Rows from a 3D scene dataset
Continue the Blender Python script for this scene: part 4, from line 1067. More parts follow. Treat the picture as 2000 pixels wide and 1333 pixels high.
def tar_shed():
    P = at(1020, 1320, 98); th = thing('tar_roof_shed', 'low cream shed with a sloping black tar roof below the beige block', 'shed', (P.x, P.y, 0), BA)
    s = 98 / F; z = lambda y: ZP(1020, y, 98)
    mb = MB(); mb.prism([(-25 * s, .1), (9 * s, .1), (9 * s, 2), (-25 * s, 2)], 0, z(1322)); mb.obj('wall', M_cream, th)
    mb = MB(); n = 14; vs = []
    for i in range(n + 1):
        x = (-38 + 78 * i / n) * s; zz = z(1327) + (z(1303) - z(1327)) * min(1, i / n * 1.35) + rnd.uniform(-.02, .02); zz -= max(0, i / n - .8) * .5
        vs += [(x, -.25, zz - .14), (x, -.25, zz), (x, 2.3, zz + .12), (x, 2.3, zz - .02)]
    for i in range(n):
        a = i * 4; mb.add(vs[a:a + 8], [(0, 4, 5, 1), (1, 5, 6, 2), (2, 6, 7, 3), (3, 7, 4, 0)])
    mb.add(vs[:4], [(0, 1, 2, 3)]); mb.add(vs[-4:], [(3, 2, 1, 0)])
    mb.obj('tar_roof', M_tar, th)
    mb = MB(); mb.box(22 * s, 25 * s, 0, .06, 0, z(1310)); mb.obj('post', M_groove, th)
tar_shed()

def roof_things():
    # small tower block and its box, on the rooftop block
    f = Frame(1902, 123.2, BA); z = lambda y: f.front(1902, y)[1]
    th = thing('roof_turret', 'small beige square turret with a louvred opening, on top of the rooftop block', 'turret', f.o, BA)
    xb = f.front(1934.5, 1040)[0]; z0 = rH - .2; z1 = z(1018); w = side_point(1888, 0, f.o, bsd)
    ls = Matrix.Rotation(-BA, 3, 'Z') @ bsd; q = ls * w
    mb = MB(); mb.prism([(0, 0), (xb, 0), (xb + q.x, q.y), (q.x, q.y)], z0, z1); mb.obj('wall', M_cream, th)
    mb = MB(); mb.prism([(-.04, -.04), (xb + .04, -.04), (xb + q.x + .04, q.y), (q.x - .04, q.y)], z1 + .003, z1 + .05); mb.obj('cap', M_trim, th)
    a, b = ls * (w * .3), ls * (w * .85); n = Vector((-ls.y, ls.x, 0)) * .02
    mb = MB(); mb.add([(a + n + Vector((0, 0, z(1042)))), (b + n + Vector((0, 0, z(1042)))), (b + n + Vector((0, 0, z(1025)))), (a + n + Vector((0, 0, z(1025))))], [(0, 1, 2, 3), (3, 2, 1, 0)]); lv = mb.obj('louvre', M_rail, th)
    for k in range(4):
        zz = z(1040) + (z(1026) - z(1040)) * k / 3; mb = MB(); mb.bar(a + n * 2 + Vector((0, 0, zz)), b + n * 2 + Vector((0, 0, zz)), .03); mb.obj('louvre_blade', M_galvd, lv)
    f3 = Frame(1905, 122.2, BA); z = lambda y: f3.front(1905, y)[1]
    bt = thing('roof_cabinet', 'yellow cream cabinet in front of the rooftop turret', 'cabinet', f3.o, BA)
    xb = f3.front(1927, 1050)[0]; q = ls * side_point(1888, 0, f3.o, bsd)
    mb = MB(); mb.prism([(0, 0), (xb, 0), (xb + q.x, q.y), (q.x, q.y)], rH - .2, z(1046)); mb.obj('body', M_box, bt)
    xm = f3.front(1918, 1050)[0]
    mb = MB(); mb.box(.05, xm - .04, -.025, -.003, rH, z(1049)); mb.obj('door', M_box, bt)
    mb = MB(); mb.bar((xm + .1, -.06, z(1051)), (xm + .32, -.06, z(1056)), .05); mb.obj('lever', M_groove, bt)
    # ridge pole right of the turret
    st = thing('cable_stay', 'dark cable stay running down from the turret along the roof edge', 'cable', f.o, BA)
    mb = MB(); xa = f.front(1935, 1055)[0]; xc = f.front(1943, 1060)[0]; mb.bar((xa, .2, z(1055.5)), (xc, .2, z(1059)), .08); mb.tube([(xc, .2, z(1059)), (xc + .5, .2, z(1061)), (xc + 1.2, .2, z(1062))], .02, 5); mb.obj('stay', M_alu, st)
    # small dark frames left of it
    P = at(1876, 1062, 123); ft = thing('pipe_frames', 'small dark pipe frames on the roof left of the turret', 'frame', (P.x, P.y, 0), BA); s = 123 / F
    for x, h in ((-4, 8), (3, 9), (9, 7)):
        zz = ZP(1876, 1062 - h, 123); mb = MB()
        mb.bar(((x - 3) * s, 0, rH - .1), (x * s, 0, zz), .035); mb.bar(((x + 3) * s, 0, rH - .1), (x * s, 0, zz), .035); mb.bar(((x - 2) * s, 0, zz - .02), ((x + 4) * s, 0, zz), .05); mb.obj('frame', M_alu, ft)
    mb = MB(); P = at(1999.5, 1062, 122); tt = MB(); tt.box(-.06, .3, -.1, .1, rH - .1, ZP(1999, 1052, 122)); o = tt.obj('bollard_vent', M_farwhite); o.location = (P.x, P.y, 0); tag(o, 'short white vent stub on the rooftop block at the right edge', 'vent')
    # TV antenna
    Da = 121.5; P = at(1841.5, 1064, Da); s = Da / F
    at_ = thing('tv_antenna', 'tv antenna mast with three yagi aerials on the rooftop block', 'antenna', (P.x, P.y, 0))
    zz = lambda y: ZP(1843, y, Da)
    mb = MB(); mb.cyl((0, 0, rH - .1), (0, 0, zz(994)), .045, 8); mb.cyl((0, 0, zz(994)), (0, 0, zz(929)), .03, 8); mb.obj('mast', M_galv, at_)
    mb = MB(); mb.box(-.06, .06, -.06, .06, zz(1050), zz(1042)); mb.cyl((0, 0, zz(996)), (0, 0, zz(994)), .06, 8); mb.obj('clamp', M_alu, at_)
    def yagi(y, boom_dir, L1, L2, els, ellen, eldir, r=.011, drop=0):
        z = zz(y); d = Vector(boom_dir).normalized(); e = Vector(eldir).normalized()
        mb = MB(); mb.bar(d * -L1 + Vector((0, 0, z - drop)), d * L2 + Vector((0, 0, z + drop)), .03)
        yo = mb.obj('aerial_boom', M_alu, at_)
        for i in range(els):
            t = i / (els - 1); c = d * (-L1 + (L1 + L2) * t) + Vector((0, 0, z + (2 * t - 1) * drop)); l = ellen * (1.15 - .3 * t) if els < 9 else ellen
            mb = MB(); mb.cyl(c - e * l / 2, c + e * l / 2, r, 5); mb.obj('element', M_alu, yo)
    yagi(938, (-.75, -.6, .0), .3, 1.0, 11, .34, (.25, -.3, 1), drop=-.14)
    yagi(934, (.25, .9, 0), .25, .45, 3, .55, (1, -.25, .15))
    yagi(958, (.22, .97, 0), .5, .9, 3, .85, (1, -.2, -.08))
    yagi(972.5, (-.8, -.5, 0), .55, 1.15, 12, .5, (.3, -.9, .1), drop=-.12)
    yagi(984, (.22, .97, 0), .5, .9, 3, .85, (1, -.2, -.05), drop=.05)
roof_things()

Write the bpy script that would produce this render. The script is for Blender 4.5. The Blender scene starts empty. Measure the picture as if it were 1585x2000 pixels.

> _Stated problem_: Exactly as written above, please repeat the entries.

> _The output_:
Continue the Blender Python script for this scene: part 4, from line 1067. More parts follow. Treat the picture as 2000 pixels wide and 1333 pixels high.
def tar_shed():
    P = at(1020, 1320, 98); th = thing('tar_roof_shed', 'low cream shed with a sloping black tar roof below the beige block', 'shed', (P.x, P.y, 0), BA)
    s = 98 / F; z = lambda y: ZP(1020, y, 98)
    mb = MB(); mb.prism([(-25 * s, .1), (9 * s, .1), (9 * s, 2), (-25 * s, 2)], 0, z(1322)); mb.obj('wall', M_cream, th)
    mb = MB(); n = 14; vs = []
    for i in range(n + 1):
        x = (-38 + 78 * i / n) * s; zz = z(1327) + (z(1303) - z(1327)) * min(1, i / n * 1.35) + rnd.uniform(-.02, .02); zz -= max(0, i / n - .8) * .5
        vs += [(x, -.25, zz - .14), (x, -.25, zz), (x, 2.3, zz + .12), (x, 2.3, zz - .02)]
    for i in range(n):
        a = i * 4; mb.add(vs[a:a + 8], [(0, 4, 5, 1), (1, 5, 6, 2), (2, 6, 7, 3), (3, 7, 4, 0)])
    mb.add(vs[:4], [(0, 1, 2, 3)]); mb.add(vs[-4:], [(3, 2, 1, 0)])
    mb.obj('tar_roof', M_tar, th)
    mb = MB(); mb.box(22 * s, 25 * s, 0, .06, 0, z(1310)); mb.obj('post', M_groove, th)
tar_shed()

def roof_things():
    # small tower block and its box, on the rooftop block
    f = Frame(1902, 123.2, BA); z = lambda y: f.front(1902, y)[1]
    th = thing('roof_turret', 'small beige square turret with a louvred opening, on top of the rooftop block', 'turret', f.o, BA)
    xb = f.front(1934.5, 1040)[0]; z0 = rH - .2; z1 = z(1018); w = side_point(1888, 0, f.o, bsd)
    ls = Matrix.Rotation(-BA, 3, 'Z') @ bsd; q = ls * w
    mb = MB(); mb.prism([(0, 0), (xb, 0), (xb + q.x, q.y), (q.x, q.y)], z0, z1); mb.obj('wall', M_cream, th)
    mb = MB(); mb.prism([(-.04, -.04), (xb + .04, -.04), (xb + q.x + .04, q.y), (q.x - .04, q.y)], z1 + .003, z1 + .05); mb.obj('cap', M_trim, th)
    a, b = ls * (w * .3), ls * (w * .85); n = Vector((-ls.y, ls.x, 0)) * .02
    mb = MB(); mb.add([(a + n + Vector((0, 0, z(1042)))), (b + n + Vector((0, 0, z(1042)))), (b + n + Vector((0, 0, z(1025)))), (a + n + Vector((0, 0, z(1025))))], [(0, 1, 2, 3), (3, 2, 1, 0)]); lv = mb.obj('louvre', M_rail, th)
    for k in range(4):
        zz = z(1040) + (z(1026) - z(1040)) * k / 3; mb = MB(); mb.bar(a + n * 2 + Vector((0, 0, zz)), b + n * 2 + Vector((0, 0, zz)), .03); mb.obj('louvre_blade', M_galvd, lv)
    f3 = Frame(1905, 122.2, BA); z = lambda y: f3.front(1905, y)[1]
    bt = thing('roof_cabinet', 'yellow cream cabinet in front of the rooftop turret', 'cabinet', f3.o, BA)
    xb = f3.front(1927, 1050)[0]; q = ls * side_point(1888, 0, f3.o, bsd)
    mb = MB(); mb.prism([(0, 0), (xb, 0), (xb + q.x, q.y), (q.x, q.y)], rH - .2, z(1046)); mb.obj('body', M_box, bt)
    xm = f3.front(1918, 1050)[0]
    mb = MB(); mb.box(.05, xm - .04, -.025, -.003, rH, z(1049)); mb.obj('door', M_box, bt)
    mb = MB(); mb.bar((xm + .1, -.06, z(1051)), (xm + .32, -.06, z(1056)), .05); mb.obj('lever', M_groove, bt)
    # ridge pole right of the turret
    st = thing('cable_stay', 'dark cable stay running down from the turret along the roof edge', 'cable', f.o, BA)
    mb = MB(); xa = f.front(1935, 1055)[0]; xc = f.front(1943, 1060)[0]; mb.bar((xa, .2, z(1055.5)), (xc, .2, z(1059)), .08); mb.tube([(xc, .2, z(1059)), (xc + .5, .2, z(1061)), (xc + 1.2, .2, z(1062))], .02, 5); mb.obj('stay', M_alu, st)
    # small dark frames left of it
    P = at(1876, 1062, 123); ft = thing('pipe_frames', 'small dark pipe frames on the roof left of the turret', 'frame', (P.x, P.y, 0), BA); s = 123 / F
    for x, h in ((-4, 8), (3, 9), (9, 7)):
        zz = ZP(1876, 1062 - h, 123); mb = MB()
        mb.bar(((x - 3) * s, 0, rH - .1), (x * s, 0, zz), .035); mb.bar(((x + 3) * s, 0, rH - .1), (x * s, 0, zz), .035); mb.bar(((x - 2) * s, 0, zz - .02), ((x + 4) * s, 0, zz), .05); mb.obj('frame', M_alu, ft)
    mb = MB(); P = at(1999.5, 1062, 122); tt = MB(); tt.box(-.06, .3, -.1, .1, rH - .1, ZP(1999, 1052, 122)); o = tt.obj('bollard_vent', M_farwhite); o.location = (P.x, P.y, 0); tag(o, 'short white vent stub on the rooftop block at the right edge', 'vent')
    # TV antenna
    Da = 121.5; P = at(1841.5, 1064, Da); s = Da / F
    at_ = thing('tv_antenna', 'tv antenna mast with three yagi aerials on the rooftop block', 'antenna', (P.x, P.y, 0))
    zz = lambda y: ZP(1843, y, Da)
    mb = MB(); mb.cyl((0, 0, rH - .1), (0, 0, zz(994)), .045, 8); mb.cyl((0, 0, zz(994)), (0, 0, zz(929)), .03, 8); mb.obj('mast', M_galv, at_)
    mb = MB(); mb.box(-.06, .06, -.06, .06, zz(1050), zz(1042)); mb.cyl((0, 0, zz(996)), (0, 0, zz(994)), .06, 8); mb.obj('clamp', M_alu, at_)
    def yagi(y, boom_dir, L1, L2, els, ellen, eldir, r=.011, drop=0):
        z = zz(y); d = Vector(boom_dir).normalized(); e = Vector(eldir).normalized()
        mb = MB(); mb.bar(d * -L1 + Vector((0, 0, z - drop)), d * L2 + Vector((0, 0, z + drop)), .03)
        yo = mb.obj('aerial_boom', M_alu, at_)
        for i in range(els):
            t = i / (els - 1); c = d * (-L1 + (L1 + L2) * t) + Vector((0, 0, z + (2 * t - 1) * drop)); l = ellen * (1.15 - .3 * t) if els < 9 else ellen
            mb = MB(); mb.cyl(c - e * l / 2, c + e * l / 2, r, 5); mb.obj('element', M_alu, yo)
    yagi(938, (-.75, -.6, .0), .3, 1.0, 11, .34, (.25, -.3, 1), drop=-.14)
    yagi(934, (.25, .9, 0), .25, .45, 3, .55, (1, -.25, .15))
    yagi(958, (.22, .97, 0), .5, .9, 3, .85, (1, -.2, -.08))
    yagi(972.5, (-.8, -.5, 0), .55, 1.15, 12, .5, (.3, -.9, .1), drop=-.12)
    yagi(984, (.22, .97, 0), .5, .9, 3, .85, (1, -.2, -.05), drop=.05)
roof_things()

Write the bpy script that would produce this render. The script is for Blender 4.5. The Blender scene starts empty. Measure the picture as if it were 1585x2000 pixels.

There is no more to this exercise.